New Bay Area Vital Signs: Emissions Fall Even as Economy Soars
As the Bay Area economy returned solidly to the black from 2010 to 2015 — with the number of jobs rising 18 percent and gross regional product surging 22 percent — data show the region also turned greener, with total greenhouse gas emissions holding steady during this period and per-capita emissions falling by 6 percent. This eco-friendly combination is among dozens of findings on the state of the Bay Area environment released today as part of the regional Vital Signs initiative. Led by the Metropolitan Transportation Commission (MTC) and the Association of Bay Area Governments (ABAG), this effort relies on extensive collaboration with the Bay Area Air Quality Management District, the San Francisco Bay Conservation and Development Commission and the inter-agency Bay Area Regional Collaborative. Other findings from the newly-released Vital Signs environmental indicators include:
- Fine particulate concentrations around the Bay Area have fallen by nearly half over the past 15 years, due largely to increasingly strict air quality regulations.
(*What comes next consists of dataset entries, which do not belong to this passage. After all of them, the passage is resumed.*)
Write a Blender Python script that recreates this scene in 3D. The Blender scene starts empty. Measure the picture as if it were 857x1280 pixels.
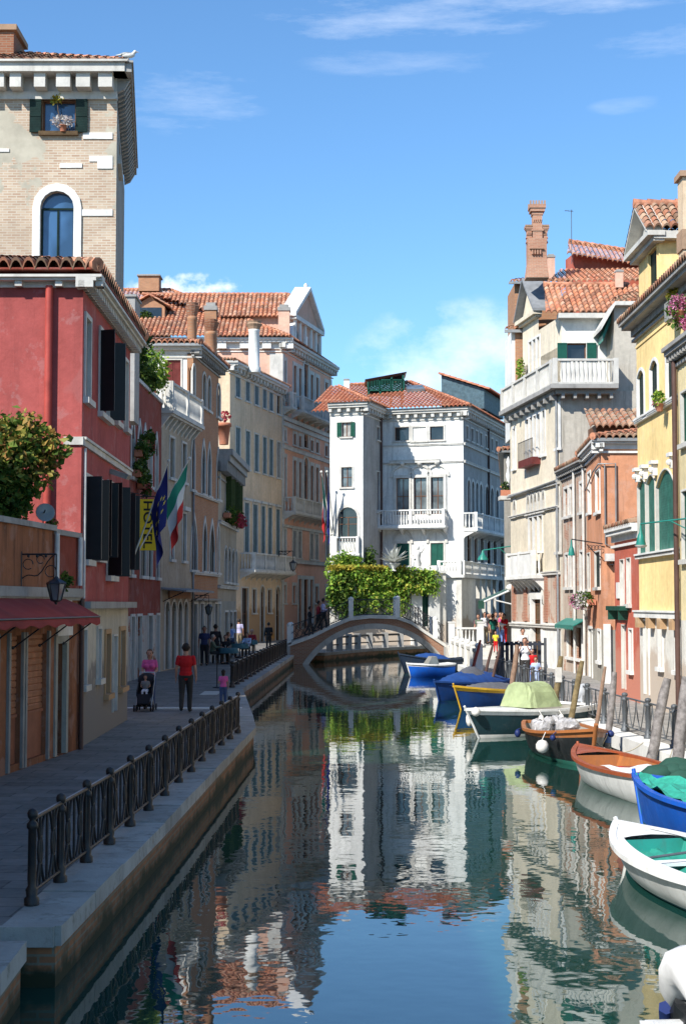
import bpy, bmesh, math, random
from mathutils import Vector, Matrix
random.seed(7)
R=math.radians
C=bpy.context.scene.collection
H=3.69; FPX=1900.0; CX=428.5; CY=640.0; TH=math.atan(115/1900)
QZ=.84; RZ=.70; WZ=.32
def V(*a): return Vector(a)
def ray(px,py):
    a=(px-CX)/FPX; b=(CY-py)/FPX
    return Vector((a, math.cos(TH)-b*math.sin(TH), math.sin(TH)+b*math.cos(TH)))
def atY(px,py,Y):
    d=ray(px,py); return Vector((0,0,H))+d*(Y/d.y)
def atZ(px,py,Z):
    d=ray(px,py); return Vector((0,0,H))+d*((Z-H)/d.z)
# ---------------------------------------------------------------- materials
M={}
class NT:
    def __init__(s,name):
        m=bpy.data.materials.new(name); m.use_nodes=True; s.m=m; s.t=m.node_tree; s.n=s.t.nodes
        s.b=s.n['Principled BSDF']; M[name]=m
    def add(s,t,**k):
        x=s.n.new(t)
        for a,v in k.items():
            if a in x.inputs: x.inputs[a].default_value=v
            else: setattr(x,a,v)
        return x
    def l(s,a,b): s.t.links.new(a,b)
    def obj(s):
        if not hasattr(s,'_o'): s._o=s.add('ShaderNodeNewGeometry').outputs['Position']
        return s._o
    def noise(s,scale,detail=3,rough=.55,stretch=None,off=(0,0,0)):
        n=s.add('ShaderNodeTexNoise'); n.inputs['Scale'].default_value=scale; n.inputs['Detail'].default_value=detail; n.inputs['Roughness'].default_value=rough
        mp=s.add('ShaderNodeMapping'); s.l(s.obj(),mp.inputs['Vector'])
        mp.inputs['Scale'].default_value=stretch or (1,1,1); mp.inputs['Location'].default_value=off
        s.l(mp.outputs[0],n.inputs['Vector']); return n.outputs['Fac']
    def ramp(s,f,stops):
        r=s.add('ShaderNodeValToRGB'); e=r.color_ramp.elements
        while len(e)<len(stops): e.new(.5)
        for i,(p,c) in enumerate(stops):
            e[i].position=p; e[i].color=(c,c,c,1) if isinstance(c,(int,float)) else (*c,1)
        s.l(f,r.inputs[0]); return r.outputs[0]
    def mix(s,f,a,b,mode='MIX'):
        x=s.add('ShaderNodeMix'); x.data_type='RGBA'; x.blend_type=mode; 
        for i,v in ((0,f),(6,a),(7,b)):
            if isinstance(v,(int,float)): x.inputs[i].default_value=v
            elif isinstance(v,tuple): x.inputs[i].default_value=(*v,1)
            else: s.l(v,x.inputs[i])
        return x.outputs[2]
    def math(s,op,a,b=0.):
        x=s.add('ShaderNodeMath'); x.operation=op
        for i,v in ((0,a),(1,b)):
            if isinstance(v,(int,float)): x.inputs[i].default_value=v
            else: s.l(v,x.inputs[i])
        return x.outputs[0]
    def out(s,col=None,rough=.85,bump=None,bs=.3,bd=.02,metal=0,spec=.3):
        if col is not None:
            if isinstance(col,tuple): s.b.inputs['Base Color'].default_value=(*col,1)
            else: s.l(col,s.b.inputs['Base Color'])
        if isinstance(rough,(int,float)): s.b.inputs['Roughness'].default_value=rough
        else: s.l(rough,s.b.inputs['Roughness'])
        s.b.inputs['Metallic'].default_value=metal
        s.b.inputs['Specular IOR Level'].default_value=spec
        if bump is not None:
            bn=s.add('ShaderNodeBump'); bn.inputs['Strength'].default_value=bs; bn.inputs['Distance'].default_value=bd
            s.l(bump,bn.inputs['Height']); s.l(bn.outputs[0],s.b.inputs['Normal'])
        return s.m
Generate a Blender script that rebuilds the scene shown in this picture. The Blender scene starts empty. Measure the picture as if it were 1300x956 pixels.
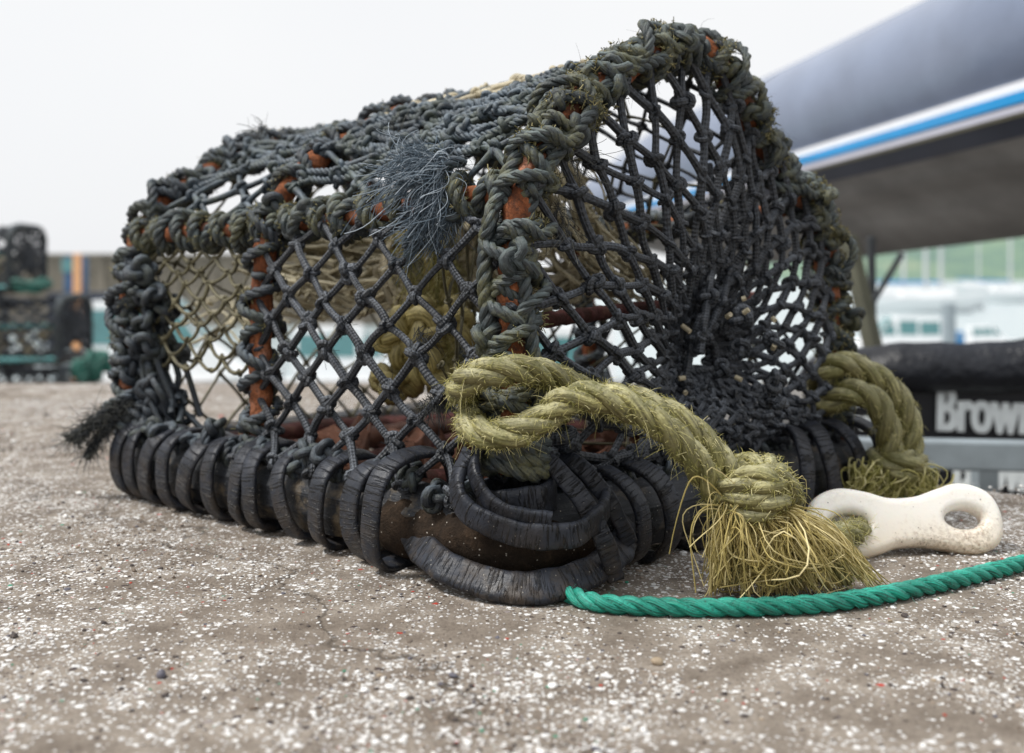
import bpy, math, random
import numpy as np
from mathutils import Vector
random.seed(7); RNG = np.random.default_rng(7)
PI = math.pi
scene = bpy.context.scene
COL = scene.collection
F, HOR, H = 1386.0, 350.0, 0.213        # focal length and horizon in photo pixels, eye height in metres

def P(px, py, Y):
    return np.array(((px-650)/F*Y, Y, H+(HOR-py)/F*Y))
def G(px, py, z=0.0):
    Y = F*(H-z)/(py-HOR); return np.array(((px-650)/F*Y, Y, z))
def A(*a): return np.array(a, float)
def U(a, b, n=None): return RNG.uniform(a, b, n)

# ------------------------------------------------------------------ mesh collector
class MB:
    def __init__(s): s.v=[]; s.q=[]; s.uv=[]; s.t=[]; s.tuv=[]; s.r=[]; s.n=0
    def add(s, v, q, uv=None, rnd=None):
        v=np.asarray(v,float).reshape(-1,3); q=np.asarray(q,int)
        if q.shape[1]==4:
            s.q.append(q+s.n); s.uv.append(np.zeros((len(q),4,2)) if uv is None else uv)
        else:
            s.t.append(q+s.n); s.tuv.append(np.zeros((len(q),3,2)) if uv is None else uv)
        if rnd is None: rnd=random.random()
        s.r.append(np.broadcast_to(np.asarray(rnd,float),(len(v),)).copy()); s.n+=len(v)
    def build(s, name, mat, parent=None, loc=None, smooth=True, root=None):
        v=np.concatenate(s.v_all()) if False else np.concatenate([x for x in s.vs])
        return None
    vs=None

class Mesh(MB):
    def __init__(s): super().__init__(); s.vs=[]
    def add(s, v, q, uv=None, rnd=None):
        v=np.asarray(v,float).reshape(-1,3); s.vs.append(v); super().add(v,q,uv,rnd)
    def build(s, name, mat, parent=None, loc=None, smooth=True):
        v=np.concatenate(s.vs)
        off=np.zeros(3)
        if parent is not None:
            r=parent
            while r.parent: r=r.parent
            off=np.array(r.location)
        elif loc is not None: off=np.asarray(loc,float)
        else:
            off=(v.min(0)+v.max(0))/2; off[2]=v[:,2].min()
        me=bpy.data.meshes.new(name)
        q=np.concatenate(s.q) if s.q else np.zeros((0,4),int)
        t=np.concatenate(s.t) if s.t else np.zeros((0,3),int)
        uv=np.concatenate([np.concatenate(s.uv).reshape(-1,2) if s.uv else np.zeros((0,2)),
                           np.concatenate(s.tuv).reshape(-1,2) if s.tuv else np.zeros((0,2))])
        me.vertices.add(len(v)); me.vertices.foreach_set('co',(v-off).ravel())
        li=np.concatenate([q.ravel(),t.ravel()]); me.loops.add(len(li)); me.loops.foreach_set('vertex_index',li)
        nf=len(q)+len(t); me.polygons.add(nf)
        ls=np.concatenate([np.arange(len(q))*4, len(q)*4+np.arange(len(t))*3])
        me.polygons.foreach_set('loop_start',ls)
        me.polygons.foreach_set('use_smooth',np.full(nf,smooth))
        me.update(calc_edges=True)
        ul=me.uv_layers.new(name='UVMap'); ul.data.foreach_set('uv',uv.ravel())
        at=me.attributes.new('rnd','FLOAT','POINT'); at.data.foreach_set('value',np.concatenate(s.r))
        me.validate()
        me.materials.append(mat)
        o=bpy.data.objects.new(name,me); COL.objects.link(o)
        if parent is not None: o.parent=parent
        else: o.location=off
        return o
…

The highest concentrations of fine particulates typically are found in Napa, with the lowest recorded in Sebastopol, Gilroy and Concord;
- San Francisco and Oakland boast the lowest ozone concentrations in the Bay Area, but the largest one-year declines in ozone in 2016 were recorded in the South Bay cities of Los Gatos and Gilroy, and the North Bay cities of Napa and San Rafael;
- Alameda, Contra Costa and Santa Clara counties together accounted for two-thirds of the Bay Area’s total greenhouse gas emissions in 2015, with the highest per-capita emission rates found in Contra Costa and Solano counties;
- The total acreage of San Francisco Bay remained unchanged from 2014 to 2015, indicating that while no significant bay fill projects were conducted, neither were any major bay restoration endeavors completed; and
- Residents of Marin and Solano counties now account for half of all Bay Area residents living in areas at risk from a one- to two-foot rise in sea level. Cities likely to experience especially significant adverse impacts from a one-foot rise in sea level include Benicia, East Palo Alto, Martinez, San Rafael, Union City and Vallejo.
The Vital Signs website (www.vitalsigns.mtc.ca.gov) provides Bay Area residents an interactive tool for tracking the region’s progress toward reaching key environmental, transportation, land-use, and economic policy goals. Visitors to the website also can learn about historical trends, differences and similarities among various Bay Area communities, and how the nine-county region stacks up with other major U.S. metro areas.
MTC is the transportation planning, financing and coordinating agency for the nine-county San Francisco Bay Area. ABAG is the comprehensive regional planning agency and Council of Governments for the region’s nine counties and 101 cities.